Thursday, 30 May 2013

Marc Lynch's scholarship on Egypt

Marc Lynch
In the final epilogue of That Line of Darkness: The Gothic from Lenin to bin Laden, Encompass Editions, 2013, I spent only a couple of paragraphs on the Egyptian Muslim Brotherhood and I wondered whether I needed to qualify anything I have written. Having recently encountered The Arab Uprising: The Unfinished Revolutions of the New Middle East (New York: Public Affairs, 2013) and his blogs by the esteemed scholar, Marc Lynch, it seemed appropriate to determine whether I got it right and whether recent events since my book's publication would alter anything I wrote about the Brotherhood. Basically his assessment is not all that different than mine but I would agree with him that the Brotherhood's incompetence has not done anything to improve the economy, the key issue for most voters, and that they have alienated a number of their supporters by their undemocratic behaviour.
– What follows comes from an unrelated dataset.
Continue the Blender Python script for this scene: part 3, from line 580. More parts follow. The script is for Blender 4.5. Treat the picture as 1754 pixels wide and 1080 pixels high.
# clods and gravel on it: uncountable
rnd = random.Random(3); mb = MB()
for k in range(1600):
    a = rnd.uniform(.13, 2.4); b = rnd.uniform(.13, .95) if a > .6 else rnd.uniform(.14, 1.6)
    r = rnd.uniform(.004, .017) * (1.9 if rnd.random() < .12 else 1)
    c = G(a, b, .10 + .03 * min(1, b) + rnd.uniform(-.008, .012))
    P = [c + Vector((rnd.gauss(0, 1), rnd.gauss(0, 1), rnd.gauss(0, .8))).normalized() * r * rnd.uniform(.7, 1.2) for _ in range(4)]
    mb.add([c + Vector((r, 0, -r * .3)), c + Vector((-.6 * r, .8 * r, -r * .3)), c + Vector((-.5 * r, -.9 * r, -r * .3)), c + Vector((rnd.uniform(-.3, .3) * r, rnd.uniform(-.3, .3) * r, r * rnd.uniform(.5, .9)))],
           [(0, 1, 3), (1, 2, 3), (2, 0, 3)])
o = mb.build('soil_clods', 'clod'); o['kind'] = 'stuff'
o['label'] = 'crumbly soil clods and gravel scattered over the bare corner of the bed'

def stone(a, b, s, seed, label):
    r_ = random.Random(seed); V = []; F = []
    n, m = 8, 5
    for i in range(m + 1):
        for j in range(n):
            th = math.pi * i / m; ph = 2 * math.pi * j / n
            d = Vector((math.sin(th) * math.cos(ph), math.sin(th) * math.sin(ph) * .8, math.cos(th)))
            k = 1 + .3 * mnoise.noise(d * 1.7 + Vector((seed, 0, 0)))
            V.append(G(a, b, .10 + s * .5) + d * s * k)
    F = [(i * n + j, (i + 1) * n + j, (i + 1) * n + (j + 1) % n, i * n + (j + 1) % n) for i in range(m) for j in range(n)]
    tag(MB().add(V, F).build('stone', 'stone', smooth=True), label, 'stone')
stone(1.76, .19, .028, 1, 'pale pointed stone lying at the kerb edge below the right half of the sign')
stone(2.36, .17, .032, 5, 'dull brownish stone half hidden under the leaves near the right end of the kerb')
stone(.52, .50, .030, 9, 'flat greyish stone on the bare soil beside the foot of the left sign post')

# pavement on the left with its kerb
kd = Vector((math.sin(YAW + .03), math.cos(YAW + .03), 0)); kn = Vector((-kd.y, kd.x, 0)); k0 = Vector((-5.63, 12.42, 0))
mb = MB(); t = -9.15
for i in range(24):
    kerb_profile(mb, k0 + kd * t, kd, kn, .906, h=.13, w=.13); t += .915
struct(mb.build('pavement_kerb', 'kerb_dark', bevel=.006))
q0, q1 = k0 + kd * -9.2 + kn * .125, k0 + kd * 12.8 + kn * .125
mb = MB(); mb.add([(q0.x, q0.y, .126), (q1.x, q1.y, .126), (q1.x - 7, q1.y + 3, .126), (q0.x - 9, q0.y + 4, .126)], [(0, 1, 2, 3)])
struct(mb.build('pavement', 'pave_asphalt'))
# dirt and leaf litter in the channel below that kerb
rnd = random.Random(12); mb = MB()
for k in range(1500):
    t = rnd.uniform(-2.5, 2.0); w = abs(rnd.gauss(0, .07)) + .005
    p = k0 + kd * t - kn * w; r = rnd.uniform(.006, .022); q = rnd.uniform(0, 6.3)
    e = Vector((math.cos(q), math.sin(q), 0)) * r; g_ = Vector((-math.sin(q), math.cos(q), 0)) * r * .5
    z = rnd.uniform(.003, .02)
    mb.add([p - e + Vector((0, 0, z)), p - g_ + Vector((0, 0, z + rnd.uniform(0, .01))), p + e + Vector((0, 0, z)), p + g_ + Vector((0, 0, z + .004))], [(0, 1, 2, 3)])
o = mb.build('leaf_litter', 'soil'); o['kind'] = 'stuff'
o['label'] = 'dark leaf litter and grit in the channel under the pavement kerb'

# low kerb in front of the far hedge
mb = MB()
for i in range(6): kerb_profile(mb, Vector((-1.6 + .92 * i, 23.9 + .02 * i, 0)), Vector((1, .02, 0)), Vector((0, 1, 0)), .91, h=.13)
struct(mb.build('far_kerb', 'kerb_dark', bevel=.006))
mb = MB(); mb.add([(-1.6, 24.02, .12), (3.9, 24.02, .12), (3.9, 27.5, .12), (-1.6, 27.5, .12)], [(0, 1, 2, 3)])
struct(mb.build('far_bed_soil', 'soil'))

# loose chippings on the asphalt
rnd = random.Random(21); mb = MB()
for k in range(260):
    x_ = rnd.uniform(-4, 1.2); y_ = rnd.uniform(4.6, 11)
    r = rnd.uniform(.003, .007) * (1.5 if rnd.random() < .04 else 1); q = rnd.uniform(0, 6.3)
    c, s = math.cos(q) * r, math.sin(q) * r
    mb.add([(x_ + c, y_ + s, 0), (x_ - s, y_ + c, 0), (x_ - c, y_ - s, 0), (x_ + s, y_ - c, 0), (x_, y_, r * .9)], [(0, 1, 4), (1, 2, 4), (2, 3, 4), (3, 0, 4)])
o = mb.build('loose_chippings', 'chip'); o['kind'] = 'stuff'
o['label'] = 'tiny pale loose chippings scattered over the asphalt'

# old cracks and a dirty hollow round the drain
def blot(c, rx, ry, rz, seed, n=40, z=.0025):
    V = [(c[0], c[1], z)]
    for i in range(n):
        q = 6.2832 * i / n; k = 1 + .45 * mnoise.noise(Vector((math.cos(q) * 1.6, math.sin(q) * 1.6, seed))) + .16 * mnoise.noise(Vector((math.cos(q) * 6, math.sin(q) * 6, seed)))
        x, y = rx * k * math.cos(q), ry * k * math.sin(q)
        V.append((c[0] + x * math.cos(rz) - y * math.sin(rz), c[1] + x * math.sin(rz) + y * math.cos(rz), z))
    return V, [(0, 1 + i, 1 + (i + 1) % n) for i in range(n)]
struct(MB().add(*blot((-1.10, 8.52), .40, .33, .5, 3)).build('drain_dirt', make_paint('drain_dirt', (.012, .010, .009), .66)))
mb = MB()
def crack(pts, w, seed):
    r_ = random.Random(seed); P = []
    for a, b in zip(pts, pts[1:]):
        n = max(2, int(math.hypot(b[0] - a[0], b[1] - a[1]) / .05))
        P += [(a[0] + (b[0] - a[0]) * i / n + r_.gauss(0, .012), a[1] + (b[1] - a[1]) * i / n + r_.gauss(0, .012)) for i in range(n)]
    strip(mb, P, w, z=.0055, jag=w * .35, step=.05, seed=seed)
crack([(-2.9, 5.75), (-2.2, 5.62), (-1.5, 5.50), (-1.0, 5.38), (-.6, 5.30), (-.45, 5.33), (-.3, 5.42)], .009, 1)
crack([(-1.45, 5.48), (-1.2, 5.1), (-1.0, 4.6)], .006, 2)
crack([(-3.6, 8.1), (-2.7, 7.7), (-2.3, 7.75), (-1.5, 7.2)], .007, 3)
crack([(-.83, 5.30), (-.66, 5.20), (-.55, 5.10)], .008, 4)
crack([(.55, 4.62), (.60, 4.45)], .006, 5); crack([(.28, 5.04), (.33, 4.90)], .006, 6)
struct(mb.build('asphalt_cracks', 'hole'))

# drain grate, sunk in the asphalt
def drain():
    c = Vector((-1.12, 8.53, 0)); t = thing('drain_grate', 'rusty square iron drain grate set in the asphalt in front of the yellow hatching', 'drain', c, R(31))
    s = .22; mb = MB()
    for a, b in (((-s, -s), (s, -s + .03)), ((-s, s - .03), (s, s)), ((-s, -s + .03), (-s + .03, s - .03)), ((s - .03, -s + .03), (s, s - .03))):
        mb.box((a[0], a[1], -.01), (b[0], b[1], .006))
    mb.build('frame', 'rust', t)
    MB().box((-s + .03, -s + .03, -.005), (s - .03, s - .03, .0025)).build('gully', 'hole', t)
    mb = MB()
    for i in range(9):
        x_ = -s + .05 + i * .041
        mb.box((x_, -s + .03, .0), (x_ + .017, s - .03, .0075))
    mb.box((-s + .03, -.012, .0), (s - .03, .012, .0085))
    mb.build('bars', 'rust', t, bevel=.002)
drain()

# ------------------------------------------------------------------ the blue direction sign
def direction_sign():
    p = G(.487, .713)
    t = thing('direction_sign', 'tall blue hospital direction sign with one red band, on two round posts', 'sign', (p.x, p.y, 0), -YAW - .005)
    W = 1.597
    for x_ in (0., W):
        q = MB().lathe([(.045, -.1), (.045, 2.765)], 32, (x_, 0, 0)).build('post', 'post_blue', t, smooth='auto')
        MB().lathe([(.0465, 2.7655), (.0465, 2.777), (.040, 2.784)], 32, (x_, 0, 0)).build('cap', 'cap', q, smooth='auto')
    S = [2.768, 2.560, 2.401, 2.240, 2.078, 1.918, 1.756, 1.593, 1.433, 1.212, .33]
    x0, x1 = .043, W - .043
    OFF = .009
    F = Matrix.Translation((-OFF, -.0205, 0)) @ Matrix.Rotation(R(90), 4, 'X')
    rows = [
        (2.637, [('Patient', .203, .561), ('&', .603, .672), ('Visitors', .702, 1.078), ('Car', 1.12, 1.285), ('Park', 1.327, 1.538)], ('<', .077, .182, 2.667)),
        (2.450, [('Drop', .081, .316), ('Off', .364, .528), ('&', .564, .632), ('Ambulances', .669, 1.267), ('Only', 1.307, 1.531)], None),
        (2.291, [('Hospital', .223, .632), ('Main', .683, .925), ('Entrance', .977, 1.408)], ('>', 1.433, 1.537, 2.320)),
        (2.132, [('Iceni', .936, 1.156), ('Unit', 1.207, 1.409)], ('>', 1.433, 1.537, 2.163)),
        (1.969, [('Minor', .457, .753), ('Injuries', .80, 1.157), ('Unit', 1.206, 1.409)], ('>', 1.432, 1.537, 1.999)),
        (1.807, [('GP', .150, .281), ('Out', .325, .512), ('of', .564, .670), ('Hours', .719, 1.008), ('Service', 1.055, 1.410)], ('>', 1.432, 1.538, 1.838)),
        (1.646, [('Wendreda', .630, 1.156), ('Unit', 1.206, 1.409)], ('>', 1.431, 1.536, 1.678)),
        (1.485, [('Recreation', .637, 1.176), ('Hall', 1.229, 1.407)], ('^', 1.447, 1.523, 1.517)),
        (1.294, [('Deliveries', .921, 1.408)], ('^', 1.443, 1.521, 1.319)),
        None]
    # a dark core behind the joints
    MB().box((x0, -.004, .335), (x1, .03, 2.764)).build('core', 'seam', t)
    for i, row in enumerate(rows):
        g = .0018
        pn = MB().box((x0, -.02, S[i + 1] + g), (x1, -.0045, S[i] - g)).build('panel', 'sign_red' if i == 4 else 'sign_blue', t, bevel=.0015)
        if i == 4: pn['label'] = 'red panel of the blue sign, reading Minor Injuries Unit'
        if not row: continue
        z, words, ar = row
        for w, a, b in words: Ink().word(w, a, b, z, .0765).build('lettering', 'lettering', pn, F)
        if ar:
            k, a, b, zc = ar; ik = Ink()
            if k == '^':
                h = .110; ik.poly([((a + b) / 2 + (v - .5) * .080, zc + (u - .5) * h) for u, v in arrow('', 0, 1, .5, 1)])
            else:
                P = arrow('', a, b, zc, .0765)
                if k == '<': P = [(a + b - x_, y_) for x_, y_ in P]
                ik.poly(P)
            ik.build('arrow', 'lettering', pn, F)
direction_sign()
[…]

Lynch confirms that the Brotherhood and al-Qaeda were mortal enemies; the former denounced terrorism and the concept of takfir in which extremists branded their enemies as non-Muslims. participation. The autocratic Mubarak regime had to go; hardly a week passed during the 2000s when there was not a protest against its corrupt electoral politics, its stalled economy and police practices. No iron-fisted dictator could ever rule Egypt again because the people have lost their fear. He believes that it was right that America made no attempt to prop it up in the same way that Gorbachev failed to rescue Honecker government in East Germany. It should have surprised no one that the Brotherhood was able to take advantage of the political space that opened up and was able to achieve the electoral results that did. Islamism had been transforming Arab culture for generations and it was not going to disappear. Lynch also supports the move of the Salafis, who spent decades denouncing democracy as an affront to God, to organize politically and move the party into the mainstream.One of the consequences, however, of these Islamists in the political arena has been to highlight their differences. The Salafis regard the Brotherhood as insufficently Islamist, too pragmatic and a creature of the urban middle classes while the Brotherhood  regard the austere Salafis, financed by the Saudis, who advocate rigid dress codes, a simplified form of Islam and extremely conservative societal norms as obstacles to tourism and foreign economic investment.
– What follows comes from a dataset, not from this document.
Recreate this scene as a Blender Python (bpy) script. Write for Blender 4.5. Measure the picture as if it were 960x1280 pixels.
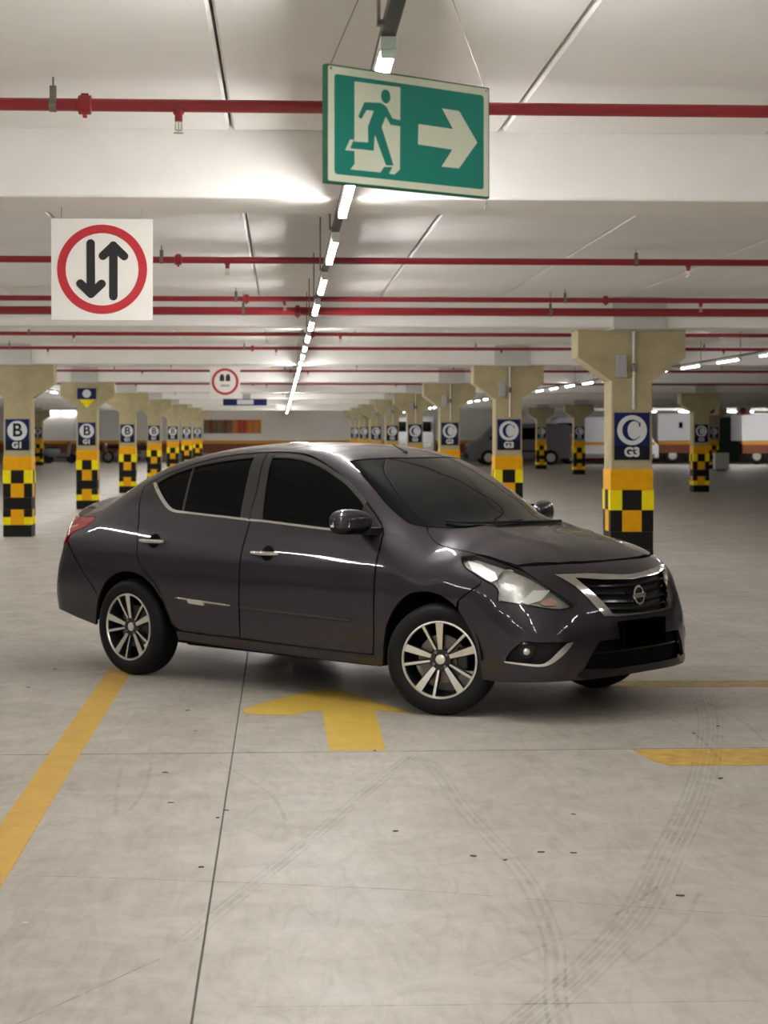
import bpy, bmesh, math, random
import numpy as np
from mathutils import Vector, Matrix
from mathutils.geometry import delaunay_2d_cdt
random.seed(7)
rng = np.random.default_rng(5)
for o in list(bpy.data.objects):
    bpy.data.objects.remove(o)
SC = bpy.context.scene
COL = SC.collection

# ------------------------------------------------------------------ camera, world, exposure
PSI = math.atan(128 / 2300)
cd = bpy.data.cameras.new('camera')
cd.sensor_fit = 'HORIZONTAL'; cd.sensor_width = 36.0
cd.lens = 2300 / 960 * 36.0
cd.shift_y = -(640 - 539.7) / 960
cd.clip_start = 0.05; cd.clip_end = 300
cd.dof.use_dof = True; cd.dof.focus_distance = 7.3; cd.dof.aperture_fstop = 9.4
cam = bpy.data.objects.new('camera', cd); COL.objects.link(cam)
cam.location = (0, 0, 1.576); cam.rotation_euler = (math.pi / 2, 0, -PSI)
SC.camera = cam
w = bpy.data.worlds.new('world'); SC.world = w; w.use_nodes = True
w.node_tree.nodes['Background'].inputs[0].default_value = (1.0, 0.96, 0.9, 1)
w.node_tree.nodes['Background'].inputs[1].default_value = 0.05
vs = SC.view_settings
SC.display_settings.display_device = 'sRGB'
vs.view_transform = 'Standard'; vs.look = 'None'; vs.exposure = 2.02; vs.gamma = 1.0
vs.use_curve_mapping = False
SC.cycles.use_denoising = True
SC.cycles.max_bounces = 8
SC.cycles.sample_clamp_indirect = 4.0
LAMP_LANE = 60.0      # radiance of the tubes over the lane
LAMP_LEFT = 42.0      # radiance of the tubes of the left row
LAMP_RIGHT = 17.0     # radiance of the tubes of the right row

# ------------------------------------------------------------------ materials
def mat(name, color, rough=0.5, metal=0.0, coat=0.0, spec=0.5, emit=None, noise=0.0, nscale=6.0, bump=0.0, bscale=60.0, coat_rough=0.03, c2=None):
    m = bpy.data.materials.new(name); m.use_nodes = True
    nt = m.node_tree; b = nt.nodes['Principled BSDF']
    b.inputs['Base Color'].default_value = (*color, 1)
    b.inputs['Roughness'].default_value = rough
    b.inputs['Metallic'].default_value = metal
    b.inputs['Coat Weight'].default_value = coat
    b.inputs['Coat Roughness'].default_value = coat_rough
    b.inputs['Specular IOR Level'].default_value = spec
    if emit:
        b.inputs['Emission Color'].default_value = (*emit[0], 1)
        b.inputs['Emission Strength'].default_value = emit[1]
    if noise > 0:
        tc = nt.nodes.new('ShaderNodeTexCoord')
        n = nt.nodes.new('ShaderNodeTexNoise'); n.inputs['Scale'].default_value = nscale; n.inputs['Detail'].default_value = 7; n.inputs['Roughness'].default_value = .62
        nt.links.new(tc.outputs['Object'], n.inputs['Vector'])
        r = nt.nodes.new('ShaderNodeValToRGB')
        lo = tuple(c * (1 - noise) for c in color) if c2 is None else c2
        hi = tuple(min(1, c * (1 + noise)) for c in color) if c2 is None else color
        r.color_ramp.elements[0].position = .32; r.color_ramp.elements[0].color = (*lo, 1)
        r.color_ramp.elements[1].position = .68; r.color_ramp.elements[1].color = (*hi, 1)
        nt.links.new(n.outputs['Fac'], r.inputs['Fac'])
        nt.links.new(r.outputs['Color'], b.inputs['Base Color'])
    if bump > 0:
        tc = nt.nodes.new('ShaderNodeTexCoord')
        n = nt.nodes.new('ShaderNodeTexNoise'); n.inputs['Scale'].default_value = bscale; n.inputs['Detail'].default_value = 5
        nt.links.new(tc.outputs['Object'], n.inputs['Vector'])
        bp = nt.nodes.new('ShaderNodeBump'); bp.inputs['Strength'].default_value = bump; bp.inputs['Distance'].default_value = .01
        nt.links.new(n.outputs['Fac'], bp.inputs['Height'])
        nt.links.new(bp.outputs['Normal'], b.inputs['Normal'])
    return m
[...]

Employment and tourism have all but disappeared
 But since the Islamists have achieved power, they have done little to endear them to the electorate. One result achieved by President Morsi has been to force the retirement of senior military leaders and the abrogation of controversial amendments that would have limited the President's powers making it possible to move toward civilian rule. Lynch does not dwell on specific issues in The Arab Uprising but on his blogs he laments the failures of the Islamists.

What has most surprised Lynch is the incompetence of the Brotherhood since the parliamentary election that gave them the most seats. It has presided over an economic tailspin while they wasted their energies investigating a comedian that allegedly insulted the President Morsi. It has failed to make the painful but necessary economic reforms. He is also alarmed by the Brotherhood's attempt to place restraints on human rights groups illustrating the tension between their liberal aspirations and illiberal inclinations that exists within the Brotherhood. At this point, the electoral support for the Brotherhood has dipped to about twenty-five percent of the electorate, down substantially since the election. Lynch's conclusion in The Arab Uprising carries much greater weight now: "Long term Muslim Brotherhood domination is far from a certainty, any more than was eternal military rule."